AFTER 20 YEARS OF MAKING SQUARE PICTURES-my "serious" work-I find it a bit flummoxing to be tinkering around with the rectangular format.
During the tinkering-playing with horizontal and vertical format full frame picture making-several thoughts have come to mind. Setting aside the square format signature identity thing-the more I think about that, the more it fades into the background-a thought I never really considered before has risen to the fore. I.E., the predominance of pictures made with the horizontal format / aspect (especially landscape pictures). FYI, I have no numeric stats to back up that thought but, it does feel right.
Hardware wise, that idea does make sense inasmuch as, throughout the history of photography, an overwhelming number of cameras have had viewing apparatus that is oriented to the horizontal format / aspect. Especially so in the modern era. The major exception, camera wise, being the (predominantly) medium format square format cameras.
Picture making wise, there are exceptions to the horizontal aspect /format procivility. Most notable is the portrait genre wherein most portraits are made in the vertical format aspect (group portraits excepted). Also, in my commercial photography life, I would guess that 90% of the pictures I made were in the vertical format aspect. That's cuz most of my pictures were made for the printed page-magazines, annual reports, etc. And to my previous point, hardware wise, Making vertical format / aspect pictures required turning the come on its "side" (its "natural" orientation?), or in the case of a view camera, rotating the back.

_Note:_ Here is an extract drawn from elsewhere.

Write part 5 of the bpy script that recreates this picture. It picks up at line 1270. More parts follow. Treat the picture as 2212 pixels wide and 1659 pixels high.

All of the above aside (and back to the signature identity thing), in the Fine Art Photography World, format / aspect matters inasmuch as most Fine Art picture makers rarely mix formats / apsect in a given body of work. That is to write that the format / aspect they work with is an integral ingredient of their vision / the manner in which thet see. That proclivity (amongst many other "rules") is as sacroscant in the Fine Art World as the one-camera, one-lens MO. Like it or not, good thing or not, the Fine Art World demands, if a practioner wishes to be taken seriously, a consistent artistic vision, technique and concept wise, in a given body of work.
That written, the Fine Art World is OK with an artist creating a new body of work that differs from that of a previous body of work. So, as I mentioned in an earlier entry, I am considering my full frame pictures to be a new body of work. And, to be rigorously consistent, I am leaning toward the veritical retangular format / aspect for all of the work.